◆ Objective ◆
Every line with the word "scene" in it should be extracted from the data that follows.
◇ ◇ ◇ ◇ ◇
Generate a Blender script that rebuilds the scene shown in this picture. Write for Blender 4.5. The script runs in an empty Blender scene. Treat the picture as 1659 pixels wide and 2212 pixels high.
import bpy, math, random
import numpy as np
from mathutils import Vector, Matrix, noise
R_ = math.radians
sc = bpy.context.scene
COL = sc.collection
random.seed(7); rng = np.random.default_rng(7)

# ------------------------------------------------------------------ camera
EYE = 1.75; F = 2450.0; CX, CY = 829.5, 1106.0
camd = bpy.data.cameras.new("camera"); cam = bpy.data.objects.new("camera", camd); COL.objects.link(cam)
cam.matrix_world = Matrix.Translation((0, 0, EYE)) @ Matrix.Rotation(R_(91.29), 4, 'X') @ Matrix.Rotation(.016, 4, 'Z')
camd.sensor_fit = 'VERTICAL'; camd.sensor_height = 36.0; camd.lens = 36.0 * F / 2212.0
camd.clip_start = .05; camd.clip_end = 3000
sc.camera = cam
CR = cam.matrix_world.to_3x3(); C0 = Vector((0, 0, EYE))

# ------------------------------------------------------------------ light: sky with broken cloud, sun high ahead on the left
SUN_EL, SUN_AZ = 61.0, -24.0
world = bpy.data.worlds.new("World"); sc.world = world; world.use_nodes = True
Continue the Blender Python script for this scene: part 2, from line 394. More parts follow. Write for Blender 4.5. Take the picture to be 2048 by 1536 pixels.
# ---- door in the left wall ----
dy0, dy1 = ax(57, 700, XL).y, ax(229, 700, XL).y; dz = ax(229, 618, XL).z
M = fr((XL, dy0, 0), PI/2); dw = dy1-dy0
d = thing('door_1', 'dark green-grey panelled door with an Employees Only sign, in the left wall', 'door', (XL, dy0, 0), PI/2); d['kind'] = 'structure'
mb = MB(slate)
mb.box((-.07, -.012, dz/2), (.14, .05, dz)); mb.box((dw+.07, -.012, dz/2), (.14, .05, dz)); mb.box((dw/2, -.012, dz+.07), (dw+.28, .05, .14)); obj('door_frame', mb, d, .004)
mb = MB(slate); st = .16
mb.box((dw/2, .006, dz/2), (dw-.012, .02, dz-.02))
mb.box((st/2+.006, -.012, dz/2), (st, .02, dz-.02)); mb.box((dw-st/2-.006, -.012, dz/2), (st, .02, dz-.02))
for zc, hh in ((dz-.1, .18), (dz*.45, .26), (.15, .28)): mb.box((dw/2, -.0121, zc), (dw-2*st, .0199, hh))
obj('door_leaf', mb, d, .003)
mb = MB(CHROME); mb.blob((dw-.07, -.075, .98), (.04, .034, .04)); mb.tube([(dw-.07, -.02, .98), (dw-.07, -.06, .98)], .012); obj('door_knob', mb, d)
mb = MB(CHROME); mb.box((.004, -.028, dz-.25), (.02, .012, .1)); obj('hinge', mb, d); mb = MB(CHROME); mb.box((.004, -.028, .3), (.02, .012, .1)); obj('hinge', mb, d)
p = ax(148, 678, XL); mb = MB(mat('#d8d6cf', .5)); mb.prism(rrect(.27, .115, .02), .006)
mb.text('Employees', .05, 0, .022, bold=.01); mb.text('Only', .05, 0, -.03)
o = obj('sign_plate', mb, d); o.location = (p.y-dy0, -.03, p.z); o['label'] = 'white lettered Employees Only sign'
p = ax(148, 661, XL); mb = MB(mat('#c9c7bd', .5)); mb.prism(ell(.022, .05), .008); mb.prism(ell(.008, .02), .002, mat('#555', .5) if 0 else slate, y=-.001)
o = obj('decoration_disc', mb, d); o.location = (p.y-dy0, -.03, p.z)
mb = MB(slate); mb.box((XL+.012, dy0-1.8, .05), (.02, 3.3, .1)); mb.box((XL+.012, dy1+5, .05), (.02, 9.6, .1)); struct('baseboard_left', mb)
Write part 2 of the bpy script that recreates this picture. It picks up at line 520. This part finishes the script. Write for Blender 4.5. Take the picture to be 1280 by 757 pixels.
◇ ◇ ◇ ◇ ◇
◆ The result ◆
Generate a Blender script that rebuilds the scene shown in this picture. Write for Blender 4.5. The script runs in an empty Blender scene. Treat the picture as 1659 pixels wide and 2212 pixels high.
sc = bpy.context.scene
Continue the Blender Python script for this scene: part 2, from line 394. More parts follow. Write for Blender 4.5. Take the picture to be 2048 by 1536 pixels.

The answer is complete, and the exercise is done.